If you've tried Google Ads before and it didn't work, you're in the majority. Most businesses that run their own ads — or hire an inexperienced agency — waste their budget in the first three months.
Here's why it usually fails, and what good Google Ads management actually looks like.
What Google Ads Is (And Isn't)
Google Ads is an auction. Every time someone searches a keyword you're targeting, you bid against other businesses for the ad placement.
You pay per click — not per impression. So you only spend money when someone actually visits your site.

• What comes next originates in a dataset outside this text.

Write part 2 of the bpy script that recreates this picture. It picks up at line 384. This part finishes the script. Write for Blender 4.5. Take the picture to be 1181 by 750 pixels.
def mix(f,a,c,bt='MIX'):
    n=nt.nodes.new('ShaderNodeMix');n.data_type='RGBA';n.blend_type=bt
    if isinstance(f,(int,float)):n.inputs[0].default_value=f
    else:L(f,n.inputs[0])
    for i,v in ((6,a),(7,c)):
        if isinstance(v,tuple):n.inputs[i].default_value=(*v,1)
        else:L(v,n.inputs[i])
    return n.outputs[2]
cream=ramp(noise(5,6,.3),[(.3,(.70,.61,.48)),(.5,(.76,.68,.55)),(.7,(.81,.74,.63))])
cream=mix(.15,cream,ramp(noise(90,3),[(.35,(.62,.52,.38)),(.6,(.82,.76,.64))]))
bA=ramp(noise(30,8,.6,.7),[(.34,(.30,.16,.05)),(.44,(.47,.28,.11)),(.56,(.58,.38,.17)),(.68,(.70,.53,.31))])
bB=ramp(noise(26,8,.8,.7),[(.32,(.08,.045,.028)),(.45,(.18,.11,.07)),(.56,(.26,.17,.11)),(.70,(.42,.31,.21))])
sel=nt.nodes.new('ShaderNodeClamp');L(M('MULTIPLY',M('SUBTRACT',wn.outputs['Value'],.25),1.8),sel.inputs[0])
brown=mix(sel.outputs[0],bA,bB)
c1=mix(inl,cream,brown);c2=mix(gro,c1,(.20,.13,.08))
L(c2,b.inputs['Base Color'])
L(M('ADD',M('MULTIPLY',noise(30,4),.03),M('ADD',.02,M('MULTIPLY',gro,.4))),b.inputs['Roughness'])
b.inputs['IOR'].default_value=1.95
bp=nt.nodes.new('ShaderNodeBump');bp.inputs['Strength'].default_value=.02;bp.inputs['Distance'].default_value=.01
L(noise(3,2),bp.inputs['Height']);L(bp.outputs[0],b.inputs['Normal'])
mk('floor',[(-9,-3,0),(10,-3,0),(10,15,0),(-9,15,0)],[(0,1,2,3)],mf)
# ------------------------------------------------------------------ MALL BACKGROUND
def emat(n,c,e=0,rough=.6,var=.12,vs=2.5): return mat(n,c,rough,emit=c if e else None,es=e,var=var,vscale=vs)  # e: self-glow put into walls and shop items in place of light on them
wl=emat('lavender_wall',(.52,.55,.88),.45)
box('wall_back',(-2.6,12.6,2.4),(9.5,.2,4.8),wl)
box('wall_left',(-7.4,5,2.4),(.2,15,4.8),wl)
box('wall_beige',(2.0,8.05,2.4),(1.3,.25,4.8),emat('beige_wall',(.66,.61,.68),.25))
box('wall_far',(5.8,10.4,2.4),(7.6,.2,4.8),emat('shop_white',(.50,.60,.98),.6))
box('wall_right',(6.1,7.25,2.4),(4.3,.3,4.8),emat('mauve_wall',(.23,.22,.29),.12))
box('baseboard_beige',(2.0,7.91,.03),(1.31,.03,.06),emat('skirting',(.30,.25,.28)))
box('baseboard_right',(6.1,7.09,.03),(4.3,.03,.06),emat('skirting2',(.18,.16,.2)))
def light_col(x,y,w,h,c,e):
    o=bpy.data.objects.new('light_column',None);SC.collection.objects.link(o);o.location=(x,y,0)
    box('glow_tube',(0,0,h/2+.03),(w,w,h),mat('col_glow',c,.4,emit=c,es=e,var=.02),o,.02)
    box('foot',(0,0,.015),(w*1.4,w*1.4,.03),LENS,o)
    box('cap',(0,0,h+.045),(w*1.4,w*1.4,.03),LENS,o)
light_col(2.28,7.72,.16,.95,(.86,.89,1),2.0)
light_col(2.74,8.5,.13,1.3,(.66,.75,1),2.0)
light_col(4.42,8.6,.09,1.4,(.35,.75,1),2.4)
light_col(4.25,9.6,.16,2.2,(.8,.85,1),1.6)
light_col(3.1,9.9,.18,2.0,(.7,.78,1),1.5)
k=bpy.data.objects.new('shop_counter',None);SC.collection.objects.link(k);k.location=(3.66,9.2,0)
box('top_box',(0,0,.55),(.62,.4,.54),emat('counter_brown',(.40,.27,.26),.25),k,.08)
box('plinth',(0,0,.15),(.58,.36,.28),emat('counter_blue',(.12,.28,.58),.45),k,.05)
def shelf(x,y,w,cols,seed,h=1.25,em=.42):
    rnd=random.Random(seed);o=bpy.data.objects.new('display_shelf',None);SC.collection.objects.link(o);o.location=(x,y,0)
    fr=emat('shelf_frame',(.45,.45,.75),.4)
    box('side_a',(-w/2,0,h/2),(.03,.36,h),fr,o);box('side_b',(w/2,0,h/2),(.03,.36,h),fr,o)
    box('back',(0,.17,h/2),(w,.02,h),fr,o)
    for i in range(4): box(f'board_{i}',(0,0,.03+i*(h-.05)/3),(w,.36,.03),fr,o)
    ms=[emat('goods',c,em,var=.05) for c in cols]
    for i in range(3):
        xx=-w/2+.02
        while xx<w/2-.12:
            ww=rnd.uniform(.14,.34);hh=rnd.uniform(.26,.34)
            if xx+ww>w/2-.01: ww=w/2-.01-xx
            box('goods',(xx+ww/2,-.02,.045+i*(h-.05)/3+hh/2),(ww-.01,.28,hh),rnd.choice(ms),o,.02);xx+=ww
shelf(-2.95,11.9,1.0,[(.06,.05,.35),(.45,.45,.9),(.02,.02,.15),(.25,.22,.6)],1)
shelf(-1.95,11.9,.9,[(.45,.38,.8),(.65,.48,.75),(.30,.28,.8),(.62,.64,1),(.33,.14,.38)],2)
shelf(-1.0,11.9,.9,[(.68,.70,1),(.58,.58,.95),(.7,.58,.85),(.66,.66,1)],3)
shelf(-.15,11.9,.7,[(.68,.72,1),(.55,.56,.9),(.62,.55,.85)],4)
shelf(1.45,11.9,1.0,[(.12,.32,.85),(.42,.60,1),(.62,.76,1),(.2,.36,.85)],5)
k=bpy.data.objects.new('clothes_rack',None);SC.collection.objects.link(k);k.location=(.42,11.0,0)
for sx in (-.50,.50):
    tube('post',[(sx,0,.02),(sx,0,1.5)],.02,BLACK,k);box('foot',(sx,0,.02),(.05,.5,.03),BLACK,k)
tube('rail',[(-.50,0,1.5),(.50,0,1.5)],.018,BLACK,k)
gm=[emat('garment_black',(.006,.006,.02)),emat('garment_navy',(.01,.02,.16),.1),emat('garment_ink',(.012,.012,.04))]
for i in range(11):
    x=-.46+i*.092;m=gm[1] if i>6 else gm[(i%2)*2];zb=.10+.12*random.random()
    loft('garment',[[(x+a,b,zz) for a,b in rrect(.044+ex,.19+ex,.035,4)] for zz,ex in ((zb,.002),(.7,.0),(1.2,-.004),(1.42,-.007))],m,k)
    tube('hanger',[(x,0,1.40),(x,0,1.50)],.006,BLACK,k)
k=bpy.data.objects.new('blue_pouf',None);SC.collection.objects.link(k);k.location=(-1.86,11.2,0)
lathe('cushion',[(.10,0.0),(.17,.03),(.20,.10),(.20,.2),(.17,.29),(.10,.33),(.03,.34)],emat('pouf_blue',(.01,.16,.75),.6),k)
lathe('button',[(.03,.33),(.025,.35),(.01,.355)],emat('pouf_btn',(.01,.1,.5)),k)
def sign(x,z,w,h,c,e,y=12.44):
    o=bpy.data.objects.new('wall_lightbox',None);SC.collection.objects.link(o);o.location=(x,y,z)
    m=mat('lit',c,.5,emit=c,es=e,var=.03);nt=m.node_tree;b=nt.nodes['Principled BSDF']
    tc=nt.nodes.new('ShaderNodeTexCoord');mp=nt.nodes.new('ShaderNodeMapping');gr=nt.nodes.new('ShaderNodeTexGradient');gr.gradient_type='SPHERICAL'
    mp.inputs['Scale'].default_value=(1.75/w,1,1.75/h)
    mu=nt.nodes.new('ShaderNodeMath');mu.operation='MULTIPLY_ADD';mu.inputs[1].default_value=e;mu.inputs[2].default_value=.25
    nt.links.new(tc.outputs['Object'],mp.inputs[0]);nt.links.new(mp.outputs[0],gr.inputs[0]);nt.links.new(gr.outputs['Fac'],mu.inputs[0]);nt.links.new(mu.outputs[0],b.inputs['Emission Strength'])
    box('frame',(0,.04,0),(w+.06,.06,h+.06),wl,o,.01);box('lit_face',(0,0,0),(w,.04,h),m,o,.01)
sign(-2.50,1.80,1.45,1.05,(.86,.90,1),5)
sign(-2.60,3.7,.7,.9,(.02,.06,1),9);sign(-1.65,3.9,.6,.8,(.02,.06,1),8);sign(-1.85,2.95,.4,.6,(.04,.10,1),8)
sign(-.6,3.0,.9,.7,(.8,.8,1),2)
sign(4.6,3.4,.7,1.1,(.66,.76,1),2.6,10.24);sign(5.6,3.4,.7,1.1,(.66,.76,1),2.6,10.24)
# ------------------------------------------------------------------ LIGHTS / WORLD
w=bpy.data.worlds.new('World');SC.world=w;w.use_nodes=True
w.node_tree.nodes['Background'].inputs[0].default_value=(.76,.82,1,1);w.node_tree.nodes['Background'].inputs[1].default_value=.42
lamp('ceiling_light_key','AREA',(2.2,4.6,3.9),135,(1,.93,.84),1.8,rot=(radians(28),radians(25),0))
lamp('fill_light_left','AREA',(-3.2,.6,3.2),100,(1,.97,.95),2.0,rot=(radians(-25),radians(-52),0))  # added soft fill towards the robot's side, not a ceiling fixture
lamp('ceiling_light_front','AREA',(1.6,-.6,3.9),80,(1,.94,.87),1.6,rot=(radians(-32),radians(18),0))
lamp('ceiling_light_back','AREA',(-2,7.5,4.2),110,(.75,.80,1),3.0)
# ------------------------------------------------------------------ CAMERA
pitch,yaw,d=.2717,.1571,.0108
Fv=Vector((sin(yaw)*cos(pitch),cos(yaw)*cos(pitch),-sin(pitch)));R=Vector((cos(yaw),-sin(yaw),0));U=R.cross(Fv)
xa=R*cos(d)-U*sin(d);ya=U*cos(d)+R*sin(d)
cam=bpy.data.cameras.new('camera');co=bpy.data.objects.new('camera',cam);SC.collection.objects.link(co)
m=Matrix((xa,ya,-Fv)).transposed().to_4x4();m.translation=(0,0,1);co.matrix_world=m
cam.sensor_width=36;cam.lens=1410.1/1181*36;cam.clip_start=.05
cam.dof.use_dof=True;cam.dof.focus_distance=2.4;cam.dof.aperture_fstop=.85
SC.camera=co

The misconception is that clicking is the goal. It isn't. The goal is conversions — calls, form submissions, WhatsApp enquiries, store visits.
The Three Reasons Google Ads Fails for Local Businesses
1. Wrong keywords
Targeting "digital marketing" when you should be targeting "digital marketing agency Polokwane." The second has lower volume — but it's exactly what your customer is typing when they're ready to hire someone.
Broad, general keywords attract browsers. Specific, local keywords attract buyers.
2. No conversion tracking
If you don't know which ad led to a phone call, you're flying blind. You'll keep spending on what feels right instead of what actually works.
Google's conversion tracking is free. It takes 30 minutes to set up. Without it, you're guessing.
3. Landing page disconnect
Someone clicks your ad for "accounting services Polokwane" and lands on your homepage — which sells 12 different services and has no clear CTA. They leave.
The ad and the landing page need to match exactly. Same headline, same offer, one clear next step.
What a Well-Run Campaign Looks Like
- Search campaigns only (not Display or YouTube) until you have conversion data
- Tight geographic targeting — Polokwane, Mokopane, Tzaneen — not "South Africa"
- Negative keywords to exclude irrelevant traffic (e.g., "free," "DIY," "jobs")
- Responsive search ads with at least 8 headlines and 4 descriptions tested
- Call extensions so mobile users can click-to-call directly from the ad
- Weekly bid adjustments based on cost-per-conversion data
What Budget Do You Need?
For most Polokwane service businesses, a R3,000–R5,000 monthly ad spend is the minimum to gather enough data to optimise effectively.
Below that, you'll get too few clicks to know what's working. Above R10,000/month is where you start seeing real volume at scale.
Management fees are separate from ad spend — and should always be clearly separated. If an agency bundles them, ask why.
The One Question to Ask Any Agency
"Show me our cost-per-lead from last month, broken down by campaign."
If they can't answer that in 60 seconds with a screenshot, they're not managing your account properly.